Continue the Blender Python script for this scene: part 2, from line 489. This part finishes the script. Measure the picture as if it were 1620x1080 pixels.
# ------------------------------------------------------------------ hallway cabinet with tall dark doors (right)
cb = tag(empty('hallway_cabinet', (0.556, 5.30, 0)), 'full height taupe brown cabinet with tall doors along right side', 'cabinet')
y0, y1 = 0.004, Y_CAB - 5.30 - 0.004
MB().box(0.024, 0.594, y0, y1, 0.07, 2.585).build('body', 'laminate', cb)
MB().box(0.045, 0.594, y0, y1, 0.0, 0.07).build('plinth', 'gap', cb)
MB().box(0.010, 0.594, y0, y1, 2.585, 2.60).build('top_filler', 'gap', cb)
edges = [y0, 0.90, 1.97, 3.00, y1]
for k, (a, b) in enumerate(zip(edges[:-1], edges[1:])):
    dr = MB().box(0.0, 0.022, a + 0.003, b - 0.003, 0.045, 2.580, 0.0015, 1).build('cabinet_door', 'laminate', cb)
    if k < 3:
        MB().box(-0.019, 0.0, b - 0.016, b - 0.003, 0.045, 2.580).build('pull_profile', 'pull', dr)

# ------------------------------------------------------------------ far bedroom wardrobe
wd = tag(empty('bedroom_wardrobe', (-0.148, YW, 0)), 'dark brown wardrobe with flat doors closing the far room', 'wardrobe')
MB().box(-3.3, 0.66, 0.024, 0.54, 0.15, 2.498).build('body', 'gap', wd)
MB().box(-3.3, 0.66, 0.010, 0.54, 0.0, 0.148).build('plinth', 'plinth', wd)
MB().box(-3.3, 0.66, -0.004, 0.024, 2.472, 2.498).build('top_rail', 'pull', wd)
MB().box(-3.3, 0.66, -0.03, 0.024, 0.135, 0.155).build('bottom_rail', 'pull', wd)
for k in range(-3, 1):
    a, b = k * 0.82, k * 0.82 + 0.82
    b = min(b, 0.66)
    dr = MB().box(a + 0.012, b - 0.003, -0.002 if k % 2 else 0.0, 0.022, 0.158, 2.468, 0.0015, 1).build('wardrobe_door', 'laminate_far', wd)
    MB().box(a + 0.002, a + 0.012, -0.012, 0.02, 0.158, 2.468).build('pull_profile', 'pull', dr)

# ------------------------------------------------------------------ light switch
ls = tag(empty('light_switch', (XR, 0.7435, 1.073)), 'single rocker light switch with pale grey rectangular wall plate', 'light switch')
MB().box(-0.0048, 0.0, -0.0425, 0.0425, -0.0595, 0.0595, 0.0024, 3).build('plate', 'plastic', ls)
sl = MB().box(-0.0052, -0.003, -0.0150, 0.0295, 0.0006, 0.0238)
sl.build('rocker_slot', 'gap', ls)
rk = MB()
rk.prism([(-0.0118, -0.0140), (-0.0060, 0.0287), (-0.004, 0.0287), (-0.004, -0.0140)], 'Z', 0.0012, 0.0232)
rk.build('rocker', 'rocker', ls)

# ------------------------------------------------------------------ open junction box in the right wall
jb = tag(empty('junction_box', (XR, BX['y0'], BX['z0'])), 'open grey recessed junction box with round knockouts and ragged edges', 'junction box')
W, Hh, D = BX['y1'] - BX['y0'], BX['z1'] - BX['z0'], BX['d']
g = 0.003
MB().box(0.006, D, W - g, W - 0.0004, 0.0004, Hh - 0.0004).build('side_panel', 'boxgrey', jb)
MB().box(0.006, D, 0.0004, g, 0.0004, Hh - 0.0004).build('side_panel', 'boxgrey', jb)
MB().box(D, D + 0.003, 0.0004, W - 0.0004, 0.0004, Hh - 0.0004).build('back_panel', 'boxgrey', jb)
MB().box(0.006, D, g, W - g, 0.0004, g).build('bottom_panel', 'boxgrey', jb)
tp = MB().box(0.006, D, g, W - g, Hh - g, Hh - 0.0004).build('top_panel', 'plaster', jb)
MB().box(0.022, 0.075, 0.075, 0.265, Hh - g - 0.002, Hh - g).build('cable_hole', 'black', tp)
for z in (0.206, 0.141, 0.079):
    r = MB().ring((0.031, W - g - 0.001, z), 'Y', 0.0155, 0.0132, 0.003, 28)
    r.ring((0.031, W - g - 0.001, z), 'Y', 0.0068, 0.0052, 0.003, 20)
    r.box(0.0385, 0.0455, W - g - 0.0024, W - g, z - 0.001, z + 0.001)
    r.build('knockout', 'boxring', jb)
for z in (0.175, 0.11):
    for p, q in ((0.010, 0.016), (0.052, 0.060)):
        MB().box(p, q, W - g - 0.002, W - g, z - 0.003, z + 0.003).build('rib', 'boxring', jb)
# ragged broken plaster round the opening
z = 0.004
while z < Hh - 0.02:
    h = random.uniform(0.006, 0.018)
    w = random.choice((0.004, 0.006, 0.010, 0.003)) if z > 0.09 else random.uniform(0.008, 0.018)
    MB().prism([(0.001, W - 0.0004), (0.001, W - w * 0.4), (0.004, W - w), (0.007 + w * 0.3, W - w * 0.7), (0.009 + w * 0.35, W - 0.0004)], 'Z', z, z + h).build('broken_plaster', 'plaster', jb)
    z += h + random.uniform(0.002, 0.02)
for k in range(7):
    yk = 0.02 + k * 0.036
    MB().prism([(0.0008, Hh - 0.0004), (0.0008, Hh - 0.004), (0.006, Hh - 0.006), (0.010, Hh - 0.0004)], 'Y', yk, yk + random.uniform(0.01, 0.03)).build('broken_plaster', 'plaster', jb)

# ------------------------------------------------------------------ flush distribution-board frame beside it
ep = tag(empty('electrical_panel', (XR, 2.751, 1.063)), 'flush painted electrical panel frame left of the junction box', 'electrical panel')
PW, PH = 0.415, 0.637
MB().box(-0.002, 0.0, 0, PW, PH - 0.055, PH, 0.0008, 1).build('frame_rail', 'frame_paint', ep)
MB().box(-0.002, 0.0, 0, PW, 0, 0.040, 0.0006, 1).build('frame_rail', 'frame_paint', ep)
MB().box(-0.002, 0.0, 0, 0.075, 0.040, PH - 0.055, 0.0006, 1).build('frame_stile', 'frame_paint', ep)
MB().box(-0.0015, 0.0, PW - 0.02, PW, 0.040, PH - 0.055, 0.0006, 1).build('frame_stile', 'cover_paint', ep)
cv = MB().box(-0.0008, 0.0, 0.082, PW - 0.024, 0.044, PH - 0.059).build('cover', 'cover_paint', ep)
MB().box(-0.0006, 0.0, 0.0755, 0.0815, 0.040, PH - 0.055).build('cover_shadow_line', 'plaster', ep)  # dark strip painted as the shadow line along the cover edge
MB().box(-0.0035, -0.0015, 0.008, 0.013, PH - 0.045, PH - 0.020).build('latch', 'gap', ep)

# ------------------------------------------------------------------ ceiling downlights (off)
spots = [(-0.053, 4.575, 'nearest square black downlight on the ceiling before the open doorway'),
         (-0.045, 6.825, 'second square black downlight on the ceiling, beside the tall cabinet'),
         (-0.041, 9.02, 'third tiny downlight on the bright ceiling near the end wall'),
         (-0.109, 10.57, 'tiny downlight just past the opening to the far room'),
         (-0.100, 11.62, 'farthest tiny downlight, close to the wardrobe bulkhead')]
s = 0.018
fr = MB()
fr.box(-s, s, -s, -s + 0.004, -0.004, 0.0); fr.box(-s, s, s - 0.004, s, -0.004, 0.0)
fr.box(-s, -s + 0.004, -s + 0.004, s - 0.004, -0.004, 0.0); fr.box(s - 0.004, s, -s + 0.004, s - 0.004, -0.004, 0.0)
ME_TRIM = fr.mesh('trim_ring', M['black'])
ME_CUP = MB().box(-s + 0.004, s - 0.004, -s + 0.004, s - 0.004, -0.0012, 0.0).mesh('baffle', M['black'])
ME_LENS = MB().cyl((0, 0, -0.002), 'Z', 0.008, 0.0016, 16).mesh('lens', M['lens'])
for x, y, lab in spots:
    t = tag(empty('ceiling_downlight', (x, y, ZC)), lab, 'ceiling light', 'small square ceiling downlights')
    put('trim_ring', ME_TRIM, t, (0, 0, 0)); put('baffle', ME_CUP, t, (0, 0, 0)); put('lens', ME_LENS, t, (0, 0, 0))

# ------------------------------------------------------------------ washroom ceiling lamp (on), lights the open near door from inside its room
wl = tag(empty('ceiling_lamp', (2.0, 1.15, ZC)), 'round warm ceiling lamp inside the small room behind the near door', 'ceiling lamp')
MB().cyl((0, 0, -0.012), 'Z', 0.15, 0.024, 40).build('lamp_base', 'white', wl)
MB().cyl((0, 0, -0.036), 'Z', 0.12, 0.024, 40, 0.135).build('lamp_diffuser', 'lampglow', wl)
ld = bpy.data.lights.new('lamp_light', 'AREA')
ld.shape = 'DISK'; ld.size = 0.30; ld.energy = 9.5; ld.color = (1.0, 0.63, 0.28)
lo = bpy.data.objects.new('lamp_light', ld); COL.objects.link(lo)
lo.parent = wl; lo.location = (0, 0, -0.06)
────────
*EXERCISE DESCRIPTION*: Quote exactly the stretch of lines above that starts at the first one and ends at the line with "b = min(b, 0.66)", and nothing beyond it.

*SOLUTION FOR THIS TASK*:
Continue the Blender Python script for this scene: part 2, from line 489. This part finishes the script. Measure the picture as if it were 1620x1080 pixels.
# ------------------------------------------------------------------ hallway cabinet with tall dark doors (right)
cb = tag(empty('hallway_cabinet', (0.556, 5.30, 0)), 'full height taupe brown cabinet with tall doors along right side', 'cabinet')
y0, y1 = 0.004, Y_CAB - 5.30 - 0.004
MB().box(0.024, 0.594, y0, y1, 0.07, 2.585).build('body', 'laminate', cb)
MB().box(0.045, 0.594, y0, y1, 0.0, 0.07).build('plinth', 'gap', cb)
MB().box(0.010, 0.594, y0, y1, 2.585, 2.60).build('top_filler', 'gap', cb)
edges = [y0, 0.90, 1.97, 3.00, y1]
for k, (a, b) in enumerate(zip(edges[:-1], edges[1:])):
    dr = MB().box(0.0, 0.022, a + 0.003, b - 0.003, 0.045, 2.580, 0.0015, 1).build('cabinet_door', 'laminate', cb)
    if k < 3:
        MB().box(-0.019, 0.0, b - 0.016, b - 0.003, 0.045, 2.580).build('pull_profile', 'pull', dr)

# ------------------------------------------------------------------ far bedroom wardrobe
wd = tag(empty('bedroom_wardrobe', (-0.148, YW, 0)), 'dark brown wardrobe with flat doors closing the far room', 'wardrobe')
MB().box(-3.3, 0.66, 0.024, 0.54, 0.15, 2.498).build('body', 'gap', wd)
MB().box(-3.3, 0.66, 0.010, 0.54, 0.0, 0.148).build('plinth', 'plinth', wd)
MB().box(-3.3, 0.66, -0.004, 0.024, 2.472, 2.498).build('top_rail', 'pull', wd)
MB().box(-3.3, 0.66, -0.03, 0.024, 0.135, 0.155).build('bottom_rail', 'pull', wd)
for k in range(-3, 1):
    a, b = k * 0.82, k * 0.82 + 0.82
    b = min(b, 0.66)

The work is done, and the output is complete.